» Aim: Transcribe the listing exactly, leaving out every picture.

» Data segment:
################

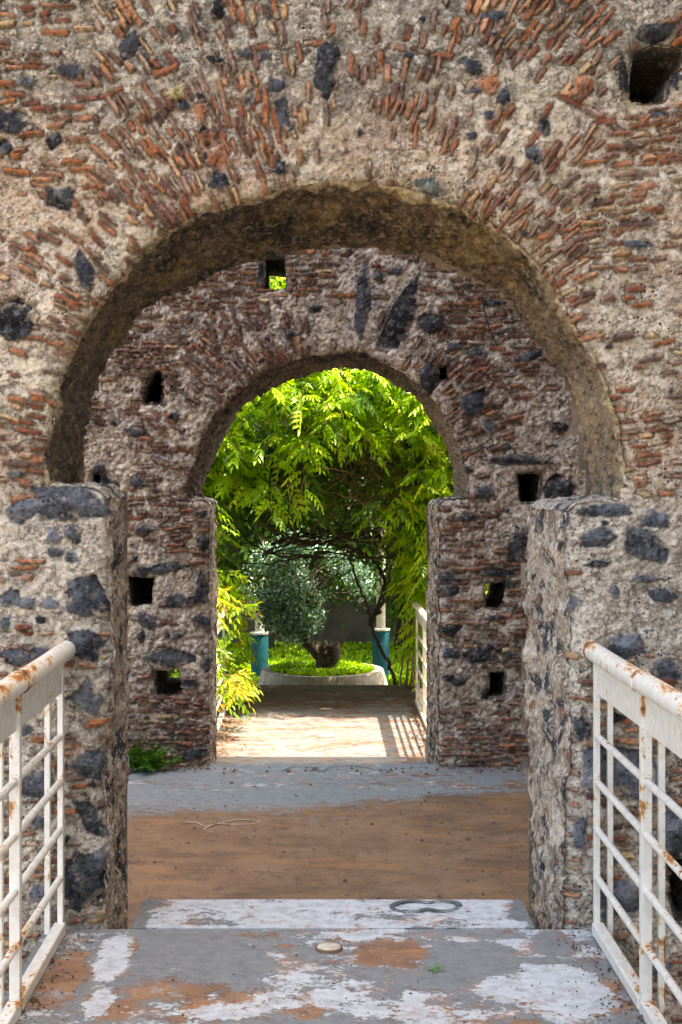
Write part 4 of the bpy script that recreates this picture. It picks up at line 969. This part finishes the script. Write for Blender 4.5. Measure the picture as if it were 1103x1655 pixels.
# ---- pergola: teal sleeves with white posts, beams hidden in the leaves
M_teal = simple('teal_paint', (.002, .085, .10), (.002, .06, .075), 14, .6, .002, .2); M_white = simple('white_paint', (.62, .60, .54), (.45, .43, .38), 14, .5)
M_base = simple('concrete', (.30, .31, .30), (.2, .2, .19), 10, .85)
def pcol(u, Y, z0, lab):
    x = px(u, 0, Y)[0]; t = thing('pergola_column', (x, Y, ZG), lab, 'column', 'teal and white pergola columns')
    m = MB(); m.lathe([(.001, ZG + .04), (.19, ZG + .04), (.19, ZG), (.2, ZG)], x, Y); m.build('foot', M_base, t)
    m = MB(); m.lathe([(.12, ZG + .04), (.12, z0), (.115, z0 + .01), (.06, z0 + .012)], x, Y, 40); s_ = m.build('sleeve', M_teal, t, True)
    m = MB(); m.lathe([(.121, z0 - .005), (.128, z0 - .002), (.128, z0 + .022), (.06, z0 + .03)], x, Y, 40); m.build('collar', M_white, s_)
    m = MB(); m.lathe([(.062, z0 + .025), (.062, 2.4)], x, Y, 32); m.build('post', M_white, t, True)
    m = MB(); m.box(x - .03, x + .03, Y - .075, Y - .055, z0 + .48, z0 + .54, .003); m.build('switch_box', simple('dark_box', (.05, .05, .05)), t)
    return t
pcol(616, 19.6, px(0, 1018, 19.6)[1], 'teal column with white post right of the round planter')
pcol(420, 19.6, px(0, 1024, 19.6)[1], 'teal column left of the round planter behind yellow leaves')
pg = thing('pergola', (0, 17, ZG), 'steel pergola frame buried in the wisteria over the path', 'pergola')
for Y in (14.9, 16.2, 17.3): m = MB(); m.box(-2.6, 2.8, Y - .04, Y + .04, 2.2, 2.3, .004); m.build('beam', M_white, pg)
for x in (-2.5, 2.7): m = MB(); m.box(x - .04, x + .04, 14.6, 19.7, 2.31, 2.40, .004); m.build('beam', M_white, pg)
for x in (-2.5, 2.7):
    for Y in (14.9, 17.3): m = MB(); m.tube([(x, Y, ZG), (x, Y, 2.2)], .05, 12); m.build('post', M_white, pg, True)

# ---- round planter with a small silver-leaved tree
px_, py_ = px(522, 0, 18.0)[0], 18.0; zr = px(0, 1081, 18)[1]
M_tuff = Mt('planter_stone'); cc_ = M_tuff.mix(M_tuff.rng(M_tuff.noise(9, 6, .65), .3, .7), (.46, .42, .33), (.27, .24, .19))
cc_ = M_tuff.mix(M_tuff.rng(M_tuff.noise(40, 5, .65), .58, .7), cc_, (.12, .11, .08)); M_tuff = M_tuff.fin(cc_, .85, M_tuff.bump(M_tuff.noise(70, 4), .004, .6))
pl = thing('round_planter', (px_, py_, ZG), 'low round pale stone planter at the end of the far bridge', 'planter')
for k in range(14):  # wedge blocks of the ring
    n = 7; a0, a1q = 2 * math.pi * k / 14 + .006, 2 * math.pi * (k + 1) / 14 - .006
    pr = [(.86, ZG), (.83, zr - .22), (.775, zr - .03), (.765, zr), (.66, zr), (.65, zr - .02), (.65, zr - .2)]
    V = []; fs = []
    for i in range(n):
        a = a0 + (a1q - a0) * i / (n - 1)
        for (q, z) in pr: V.append((px_ + q * math.cos(a), py_ + q * math.sin(a), z))
    L_ = len(pr)
    for i in range(n - 1):
        for j in range(L_ - 1): fs.append((i * L_ + j, (i + 1) * L_ + j, (i + 1) * L_ + j + 1, i * L_ + j + 1))
    fs.append(tuple(range(L_))); fs.append(tuple(range((n - 1) * L_, n * L_))[::-1])
    m = MB(); m.add(V, fs); m.build('stone_block', M_tuff, pl)
m = MB(); m.lathe([(.001, zr - .05), (.655, zr - .06)], px_, py_, 40); m.build('earth', M_gnd, pl)
def tufts(name, mat, X, Y, Z, h, pal, r, k=5, wd=.3, lean=.6):
    n = len(X); V, Q = [], []; cols = greens(n, r, pal); CC = []
    for j in range(k):
        a = r.uniform(0, 6.28, n); l = h * r.uniform(.5, 1.1, n); ln = lean * r.uniform(.2, 1.2, n)
        d = np.c_[np.cos(a) * ln, np.sin(a) * ln, np.ones(n)]; d /= np.linalg.norm(d, axis=1)[:, None]
        b = np.c_[X, Y, Z] + r.normal(0, .012, (n, 3)); sd_ = np.c_[-np.sin(a), np.cos(a), np.zeros(n)] * (l * wd)[:, None]; l = l[:, None]
        V.append(np.stack([b, b + d * l * .5 + sd_, b + d * l + np.array([0, 0, -.15]) * l, b + d * l * .5 - sd_], 1).reshape(-1, 3))
        Q.append((j * n * 4 + np.arange(n)[:, None] * 4) + np.array([[0, 1, 2, 3]])); CC.append(np.repeat(cols, 4, axis=0))
    return mesh_np(name, np.concatenate(V), [np.concatenate(Q)], mat, None, {'col': np.concatenate(CC)}, False)
a = r.uniform(0, 6.28, 2600); q = .64 * np.sqrt(r.random(2600))
o = tufts('ground_cover', M_leaf, px_ + q * np.cos(a), py_ + q * np.sin(a), np.full(2600, zr - .06), .11, PALW, r, 5, .25); tag(o, 'bright green ground cover filling the round planter', 'ground cover', kind='stuff')
n = 14000; X = r.uniform(-4.5, 4.5, n); Y = r.uniform(19.4, 23.6, n); keep_ = np.hypot(X - px_, Y - 18) > .95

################

» Result for this task:
Write part 4 of the bpy script that recreates this picture. It picks up at line 969. This part finishes the script. Write for Blender 4.5. Measure the picture as if it were 1103x1655 pixels.
# ---- pergola: teal sleeves with white posts, beams hidden in the leaves
M_teal = simple('teal_paint', (.002, .085, .10), (.002, .06, .075), 14, .6, .002, .2); M_white = simple('white_paint', (.62, .60, .54), (.45, .43, .38), 14, .5)
M_base = simple('concrete', (.30, .31, .30), (.2, .2, .19), 10, .85)
def pcol(u, Y, z0, lab):
    x = px(u, 0, Y)[0]; t = thing('pergola_column', (x, Y, ZG), lab, 'column', 'teal and white pergola columns')
    m = MB(); m.lathe([(.001, ZG + .04), (.19, ZG + .04), (.19, ZG), (.2, ZG)], x, Y); m.build('foot', M_base, t)
    m = MB(); m.lathe([(.12, ZG + .04), (.12, z0), (.115, z0 + .01), (.06, z0 + .012)], x, Y, 40); s_ = m.build('sleeve', M_teal, t, True)
    m = MB(); m.lathe([(.121, z0 - .005), (.128, z0 - .002), (.128, z0 + .022), (.06, z0 + .03)], x, Y, 40); m.build('collar', M_white, s_)
    m = MB(); m.lathe([(.062, z0 + .025), (.062, 2.4)], x, Y, 32); m.build('post', M_white, t, True)
    m = MB(); m.box(x - .03, x + .03, Y - .075, Y - .055, z0 + .48, z0 + .54, .003); m.build('switch_box', simple('dark_box', (.05, .05, .05)), t)
    return t
pcol(616, 19.6, px(0, 1018, 19.6)[1], 'teal column with white post right of the round planter')
pcol(420, 19.6, px(0, 1024, 19.6)[1], 'teal column left of the round planter behind yellow leaves')
pg = thing('pergola', (0, 17, ZG), 'steel pergola frame buried in the wisteria over the path', 'pergola')
for Y in (14.9, 16.2, 17.3): m = MB(); m.box(-2.6, 2.8, Y - .04, Y + .04, 2.2, 2.3, .004); m.build('beam', M_white, pg)
for x in (-2.5, 2.7): m = MB(); m.box(x - .04, x + .04, 14.6, 19.7, 2.31, 2.40, .004); m.build('beam', M_white, pg)
for x in (-2.5, 2.7):
    for Y in (14.9, 17.3): m = MB(); m.tube([(x, Y, ZG), (x, Y, 2.2)], .05, 12); m.build('post', M_white, pg, True)

# ---- round planter with a small silver-leaved tree
px_, py_ = px(522, 0, 18.0)[0], 18.0; zr = px(0, 1081, 18)[1]
M_tuff = Mt('planter_stone'); cc_ = M_tuff.mix(M_tuff.rng(M_tuff.noise(9, 6, .65), .3, .7), (.46, .42, .33), (.27, .24, .19))
cc_ = M_tuff.mix(M_tuff.rng(M_tuff.noise(40, 5, .65), .58, .7), cc_, (.12, .11, .08)); M_tuff = M_tuff.fin(cc_, .85, M_tuff.bump(M_tuff.noise(70, 4), .004, .6))
pl = thing('round_planter', (px_, py_, ZG), 'low round pale stone planter at the end of the far bridge', 'planter')
for k in range(14):  # wedge blocks of the ring
    n = 7; a0, a1q = 2 * math.pi * k / 14 + .006, 2 * math.pi * (k + 1) / 14 - .006
    pr = [(.86, ZG), (.83, zr - .22), (.775, zr - .03), (.765, zr), (.66, zr), (.65, zr - .02), (.65, zr - .2)]
    V = []; fs = []
    for i in range(n):
        a = a0 + (a1q - a0) * i / (n - 1)
        for (q, z) in pr: V.append((px_ + q * math.cos(a), py_ + q * math.sin(a), z))
    L_ = len(pr)
    for i in range(n - 1):
        for j in range(L_ - 1): fs.append((i * L_ + j, (i + 1) * L_ + j, (i + 1) * L_ + j + 1, i * L_ + j + 1))
    fs.append(tuple(range(L_))); fs.append(tuple(range((n - 1) * L_, n * L_))[::-1])
    m = MB(); m.add(V, fs); m.build('stone_block', M_tuff, pl)
m = MB(); m.lathe([(.001, zr - .05), (.655, zr - .06)], px_, py_, 40); m.build('earth', M_gnd, pl)
def tufts(name, mat, X, Y, Z, h, pal, r, k=5, wd=.3, lean=.6):
    n = len(X); V, Q = [], []; cols = greens(n, r, pal); CC = []
    for j in range(k):
        a = r.uniform(0, 6.28, n); l = h * r.uniform(.5, 1.1, n); ln = lean * r.uniform(.2, 1.2, n)
        d = np.c_[np.cos(a) * ln, np.sin(a) * ln, np.ones(n)]; d /= np.linalg.norm(d, axis=1)[:, None]
        b = np.c_[X, Y, Z] + r.normal(0, .012, (n, 3)); sd_ = np.c_[-np.sin(a), np.cos(a), np.zeros(n)] * (l * wd)[:, None]; l = l[:, None]
        V.append(np.stack([b, b + d * l * .5 + sd_, b + d * l + np.array([0, 0, -.15]) * l, b + d * l * .5 - sd_], 1).reshape(-1, 3))
        Q.append((j * n * 4 + np.arange(n)[:, None] * 4) + np.array([[0, 1, 2, 3]])); CC.append(np.repeat(cols, 4, axis=0))
    return mesh_np(name, np.concatenate(V), [np.concatenate(Q)], mat, None, {'col': np.concatenate(CC)}, False)
a = r.uniform(0, 6.28, 2600); q = .64 * np.sqrt(r.random(2600))
o = tufts('ground_cover', M_leaf, px_ + q * np.cos(a), py_ + q * np.sin(a), np.full(2600, zr - .06), .11, PALW, r, 5, .25); tag(o, 'bright green ground cover filling the round planter', 'ground cover', kind='stuff')
n = 14000; X = r.uniform(-4.5, 4.5, n); Y = r.uniform(19.4, 23.6, n); keep_ = np.hypot(X - px_, Y - 18) > .95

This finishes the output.